Investments for the DHL Express segment will be made in hub and gateway facilities, as well as enhancing aviation capacity to improve service efficiency and delivery speed.

DHL Global Forwarding will expand its overall presence in the Middle East, invest in fleet of aircraft and trucks and pursue joint venture initiatives such as its recent partnership with Etihad Rail.

For DHL Supply Chain, there will be an expansion of the contract logistics offering in both the UAE and Saudi Arabia, which includes increasing warehousing capacity, upgrading equipment and integrating advanced technology to optimize operations.
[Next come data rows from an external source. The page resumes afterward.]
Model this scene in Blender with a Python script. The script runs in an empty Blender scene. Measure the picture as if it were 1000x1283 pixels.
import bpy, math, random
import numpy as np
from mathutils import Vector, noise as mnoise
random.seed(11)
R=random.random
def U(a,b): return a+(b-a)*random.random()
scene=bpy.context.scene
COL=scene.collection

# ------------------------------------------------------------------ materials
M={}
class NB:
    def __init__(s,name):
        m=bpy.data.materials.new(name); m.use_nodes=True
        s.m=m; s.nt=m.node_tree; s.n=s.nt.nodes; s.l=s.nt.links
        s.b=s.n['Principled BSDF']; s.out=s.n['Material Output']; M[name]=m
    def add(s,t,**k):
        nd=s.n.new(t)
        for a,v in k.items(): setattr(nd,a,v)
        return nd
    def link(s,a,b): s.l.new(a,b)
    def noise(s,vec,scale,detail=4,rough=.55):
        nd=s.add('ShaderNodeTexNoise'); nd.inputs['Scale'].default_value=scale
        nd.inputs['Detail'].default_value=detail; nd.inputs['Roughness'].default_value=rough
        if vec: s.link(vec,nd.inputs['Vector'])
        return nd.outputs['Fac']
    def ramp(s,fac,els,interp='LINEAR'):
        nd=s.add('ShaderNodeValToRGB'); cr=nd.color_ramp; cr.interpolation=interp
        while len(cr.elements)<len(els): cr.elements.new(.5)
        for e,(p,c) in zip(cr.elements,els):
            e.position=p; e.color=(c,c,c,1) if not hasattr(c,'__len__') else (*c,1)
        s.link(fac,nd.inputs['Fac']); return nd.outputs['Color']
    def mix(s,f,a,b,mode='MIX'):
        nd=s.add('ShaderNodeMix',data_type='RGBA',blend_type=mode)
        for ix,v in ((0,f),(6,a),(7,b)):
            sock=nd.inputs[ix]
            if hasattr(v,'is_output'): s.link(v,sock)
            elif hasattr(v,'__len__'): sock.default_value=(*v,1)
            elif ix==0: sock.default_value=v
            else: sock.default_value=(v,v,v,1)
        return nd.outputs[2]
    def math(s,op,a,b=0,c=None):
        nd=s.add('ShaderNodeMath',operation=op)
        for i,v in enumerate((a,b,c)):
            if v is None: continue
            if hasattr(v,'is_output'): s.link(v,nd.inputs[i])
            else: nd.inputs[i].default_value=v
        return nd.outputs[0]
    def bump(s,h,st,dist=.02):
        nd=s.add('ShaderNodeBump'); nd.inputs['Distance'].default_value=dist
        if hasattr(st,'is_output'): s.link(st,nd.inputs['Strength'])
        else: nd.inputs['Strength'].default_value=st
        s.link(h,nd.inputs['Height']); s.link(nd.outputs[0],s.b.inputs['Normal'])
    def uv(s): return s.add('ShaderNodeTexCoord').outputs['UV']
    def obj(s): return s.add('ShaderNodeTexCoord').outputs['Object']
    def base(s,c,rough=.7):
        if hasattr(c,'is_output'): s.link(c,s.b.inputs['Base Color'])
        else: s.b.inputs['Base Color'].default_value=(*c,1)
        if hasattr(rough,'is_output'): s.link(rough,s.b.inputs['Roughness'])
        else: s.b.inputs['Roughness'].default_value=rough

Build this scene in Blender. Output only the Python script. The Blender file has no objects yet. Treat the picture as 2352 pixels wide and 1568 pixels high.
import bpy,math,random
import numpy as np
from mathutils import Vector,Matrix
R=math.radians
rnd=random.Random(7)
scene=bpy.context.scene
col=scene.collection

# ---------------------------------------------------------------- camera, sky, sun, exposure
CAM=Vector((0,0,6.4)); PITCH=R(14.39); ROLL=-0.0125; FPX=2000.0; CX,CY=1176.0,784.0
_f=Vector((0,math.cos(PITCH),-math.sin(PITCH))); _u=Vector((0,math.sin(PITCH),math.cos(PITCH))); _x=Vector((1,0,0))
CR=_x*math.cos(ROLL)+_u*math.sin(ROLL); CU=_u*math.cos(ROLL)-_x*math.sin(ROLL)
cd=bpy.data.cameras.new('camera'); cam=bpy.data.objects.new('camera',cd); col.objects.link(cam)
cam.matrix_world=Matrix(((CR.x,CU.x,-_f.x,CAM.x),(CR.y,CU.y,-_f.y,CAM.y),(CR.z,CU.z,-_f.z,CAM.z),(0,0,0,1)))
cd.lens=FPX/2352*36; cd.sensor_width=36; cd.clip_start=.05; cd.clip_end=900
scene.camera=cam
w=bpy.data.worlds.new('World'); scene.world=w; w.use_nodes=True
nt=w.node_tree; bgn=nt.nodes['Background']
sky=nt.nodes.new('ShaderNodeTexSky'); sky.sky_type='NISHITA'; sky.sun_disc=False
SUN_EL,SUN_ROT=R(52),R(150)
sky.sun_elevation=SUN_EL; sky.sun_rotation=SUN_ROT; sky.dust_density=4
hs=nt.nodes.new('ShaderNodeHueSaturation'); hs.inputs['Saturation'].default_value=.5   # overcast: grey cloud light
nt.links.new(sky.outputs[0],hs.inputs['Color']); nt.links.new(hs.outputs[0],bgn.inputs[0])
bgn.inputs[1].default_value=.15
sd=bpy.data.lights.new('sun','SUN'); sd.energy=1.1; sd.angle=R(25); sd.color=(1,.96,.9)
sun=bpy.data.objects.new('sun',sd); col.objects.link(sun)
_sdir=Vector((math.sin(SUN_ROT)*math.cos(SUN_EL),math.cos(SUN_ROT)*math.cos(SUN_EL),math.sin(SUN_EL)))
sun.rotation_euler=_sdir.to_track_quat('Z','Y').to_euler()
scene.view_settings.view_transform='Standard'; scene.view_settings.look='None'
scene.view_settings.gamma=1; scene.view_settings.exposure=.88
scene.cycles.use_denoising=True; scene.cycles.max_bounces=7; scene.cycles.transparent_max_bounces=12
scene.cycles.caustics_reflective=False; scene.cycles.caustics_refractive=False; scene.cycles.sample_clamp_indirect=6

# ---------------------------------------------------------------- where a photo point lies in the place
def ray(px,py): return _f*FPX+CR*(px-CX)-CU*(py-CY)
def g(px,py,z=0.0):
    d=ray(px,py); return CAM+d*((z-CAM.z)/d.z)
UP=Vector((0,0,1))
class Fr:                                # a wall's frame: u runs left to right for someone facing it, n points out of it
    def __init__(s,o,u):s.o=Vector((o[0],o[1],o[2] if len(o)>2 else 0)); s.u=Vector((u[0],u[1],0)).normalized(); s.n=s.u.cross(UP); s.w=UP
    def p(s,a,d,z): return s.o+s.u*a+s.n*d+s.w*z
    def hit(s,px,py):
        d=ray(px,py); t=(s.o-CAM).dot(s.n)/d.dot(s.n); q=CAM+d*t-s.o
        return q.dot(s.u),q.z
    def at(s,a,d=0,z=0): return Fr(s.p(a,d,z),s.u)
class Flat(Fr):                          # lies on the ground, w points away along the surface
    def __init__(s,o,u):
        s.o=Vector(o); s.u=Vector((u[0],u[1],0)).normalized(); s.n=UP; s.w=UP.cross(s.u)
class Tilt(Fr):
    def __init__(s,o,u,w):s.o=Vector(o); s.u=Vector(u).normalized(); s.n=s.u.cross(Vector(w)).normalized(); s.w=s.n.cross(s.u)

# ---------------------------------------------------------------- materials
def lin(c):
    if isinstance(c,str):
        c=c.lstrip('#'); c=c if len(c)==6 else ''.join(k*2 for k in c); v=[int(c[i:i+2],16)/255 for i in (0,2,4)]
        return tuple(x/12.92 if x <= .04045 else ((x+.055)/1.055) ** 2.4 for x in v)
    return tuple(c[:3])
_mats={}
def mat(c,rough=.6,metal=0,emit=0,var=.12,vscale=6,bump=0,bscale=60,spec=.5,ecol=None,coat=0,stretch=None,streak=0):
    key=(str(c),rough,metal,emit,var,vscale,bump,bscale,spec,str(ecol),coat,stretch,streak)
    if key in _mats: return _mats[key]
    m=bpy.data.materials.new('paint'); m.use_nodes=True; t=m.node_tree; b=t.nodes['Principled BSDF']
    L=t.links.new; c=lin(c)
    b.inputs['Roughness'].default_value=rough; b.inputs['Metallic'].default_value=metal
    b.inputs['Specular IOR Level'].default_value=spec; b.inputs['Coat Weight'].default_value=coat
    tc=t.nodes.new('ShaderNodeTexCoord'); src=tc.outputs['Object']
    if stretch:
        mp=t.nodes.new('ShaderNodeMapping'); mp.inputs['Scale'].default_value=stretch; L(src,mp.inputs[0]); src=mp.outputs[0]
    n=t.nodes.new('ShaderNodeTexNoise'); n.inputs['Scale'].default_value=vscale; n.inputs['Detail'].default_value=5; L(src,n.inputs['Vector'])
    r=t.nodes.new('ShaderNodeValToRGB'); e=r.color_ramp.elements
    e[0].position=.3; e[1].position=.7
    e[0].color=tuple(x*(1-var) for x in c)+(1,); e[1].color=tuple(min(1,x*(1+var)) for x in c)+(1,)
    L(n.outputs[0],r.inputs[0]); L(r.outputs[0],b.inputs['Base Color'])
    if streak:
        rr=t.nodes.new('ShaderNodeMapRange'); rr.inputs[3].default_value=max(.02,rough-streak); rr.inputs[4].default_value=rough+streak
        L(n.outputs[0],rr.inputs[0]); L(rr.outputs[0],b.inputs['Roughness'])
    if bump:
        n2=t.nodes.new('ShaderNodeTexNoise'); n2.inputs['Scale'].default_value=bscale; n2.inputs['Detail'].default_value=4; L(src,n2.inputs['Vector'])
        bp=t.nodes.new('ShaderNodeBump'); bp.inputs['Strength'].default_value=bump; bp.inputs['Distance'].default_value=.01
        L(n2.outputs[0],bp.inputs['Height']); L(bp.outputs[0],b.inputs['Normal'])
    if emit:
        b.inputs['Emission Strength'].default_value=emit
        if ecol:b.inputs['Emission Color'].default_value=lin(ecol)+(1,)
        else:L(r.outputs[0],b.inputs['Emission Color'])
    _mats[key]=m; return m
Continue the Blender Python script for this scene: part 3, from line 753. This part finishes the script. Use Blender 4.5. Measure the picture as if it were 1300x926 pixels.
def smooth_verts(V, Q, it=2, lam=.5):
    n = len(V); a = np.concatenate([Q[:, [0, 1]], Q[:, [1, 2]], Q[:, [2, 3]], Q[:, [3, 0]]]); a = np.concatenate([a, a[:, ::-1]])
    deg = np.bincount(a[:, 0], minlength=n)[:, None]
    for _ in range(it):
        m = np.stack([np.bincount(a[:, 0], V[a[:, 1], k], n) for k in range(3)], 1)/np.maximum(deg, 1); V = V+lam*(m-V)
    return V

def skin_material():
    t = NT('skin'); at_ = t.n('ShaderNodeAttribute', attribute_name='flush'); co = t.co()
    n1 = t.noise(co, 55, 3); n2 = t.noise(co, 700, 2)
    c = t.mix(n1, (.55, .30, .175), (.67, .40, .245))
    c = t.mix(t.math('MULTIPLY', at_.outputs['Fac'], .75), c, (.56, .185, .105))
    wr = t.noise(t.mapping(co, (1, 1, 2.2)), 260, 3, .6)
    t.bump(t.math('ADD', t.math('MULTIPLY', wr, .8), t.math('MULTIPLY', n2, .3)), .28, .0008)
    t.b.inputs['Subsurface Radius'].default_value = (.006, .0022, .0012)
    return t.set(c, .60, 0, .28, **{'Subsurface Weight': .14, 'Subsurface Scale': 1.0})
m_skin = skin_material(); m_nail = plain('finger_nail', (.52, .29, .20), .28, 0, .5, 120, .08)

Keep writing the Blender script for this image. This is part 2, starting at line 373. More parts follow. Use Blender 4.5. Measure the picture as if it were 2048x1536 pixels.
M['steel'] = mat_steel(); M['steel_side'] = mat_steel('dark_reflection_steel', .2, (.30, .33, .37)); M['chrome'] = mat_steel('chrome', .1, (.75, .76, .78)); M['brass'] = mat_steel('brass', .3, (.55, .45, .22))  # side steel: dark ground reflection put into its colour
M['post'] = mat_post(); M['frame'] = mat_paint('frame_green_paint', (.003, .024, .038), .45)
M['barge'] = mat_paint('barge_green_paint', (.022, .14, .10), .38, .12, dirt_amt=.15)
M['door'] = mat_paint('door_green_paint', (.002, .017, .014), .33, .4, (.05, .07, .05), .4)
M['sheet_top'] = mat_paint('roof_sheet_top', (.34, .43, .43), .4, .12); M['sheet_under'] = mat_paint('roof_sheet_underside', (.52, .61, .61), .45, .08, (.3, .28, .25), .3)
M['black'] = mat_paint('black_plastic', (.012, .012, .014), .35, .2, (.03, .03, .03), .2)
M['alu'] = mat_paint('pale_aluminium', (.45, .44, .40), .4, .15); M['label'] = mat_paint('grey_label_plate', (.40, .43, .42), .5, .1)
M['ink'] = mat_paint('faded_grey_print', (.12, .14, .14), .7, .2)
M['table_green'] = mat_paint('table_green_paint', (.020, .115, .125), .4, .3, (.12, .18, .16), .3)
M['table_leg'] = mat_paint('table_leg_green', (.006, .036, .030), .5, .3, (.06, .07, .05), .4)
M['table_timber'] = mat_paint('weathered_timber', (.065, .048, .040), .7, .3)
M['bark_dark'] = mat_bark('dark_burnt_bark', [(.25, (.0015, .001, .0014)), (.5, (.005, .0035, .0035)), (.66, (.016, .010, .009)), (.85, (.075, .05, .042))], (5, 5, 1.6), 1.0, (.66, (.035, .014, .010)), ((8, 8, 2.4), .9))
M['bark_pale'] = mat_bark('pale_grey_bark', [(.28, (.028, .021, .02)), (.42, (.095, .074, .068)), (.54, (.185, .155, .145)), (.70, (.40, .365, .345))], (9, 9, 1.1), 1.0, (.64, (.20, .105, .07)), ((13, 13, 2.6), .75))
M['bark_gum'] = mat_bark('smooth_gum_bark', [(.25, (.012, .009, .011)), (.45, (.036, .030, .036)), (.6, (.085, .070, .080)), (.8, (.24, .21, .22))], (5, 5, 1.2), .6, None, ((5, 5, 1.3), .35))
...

DHL eCommerce entered the Saudi Arabian market in February by acquiring a minority stake in parcel delivery company AJEX Logistics Services, which has a network that includes over 50 facilities and a fleet of more than 900 vehicles.

Although the company is penetrating a region known largely for its oil production, DHL emphasized its commitment to sustainability, including investments in alternative fuel, electric delivery vehicles, aviation fuels in air freight and biofuels for road and ocean freight, as well as solar energy and clean power for facilities.

The commitment is aimed at building more sustainable supply chains, and helping customers achieve their net-zero ambitions.

Both Saudi Arabia and the UAE have net-zero emissions goals for 2060 and 2050, respectively.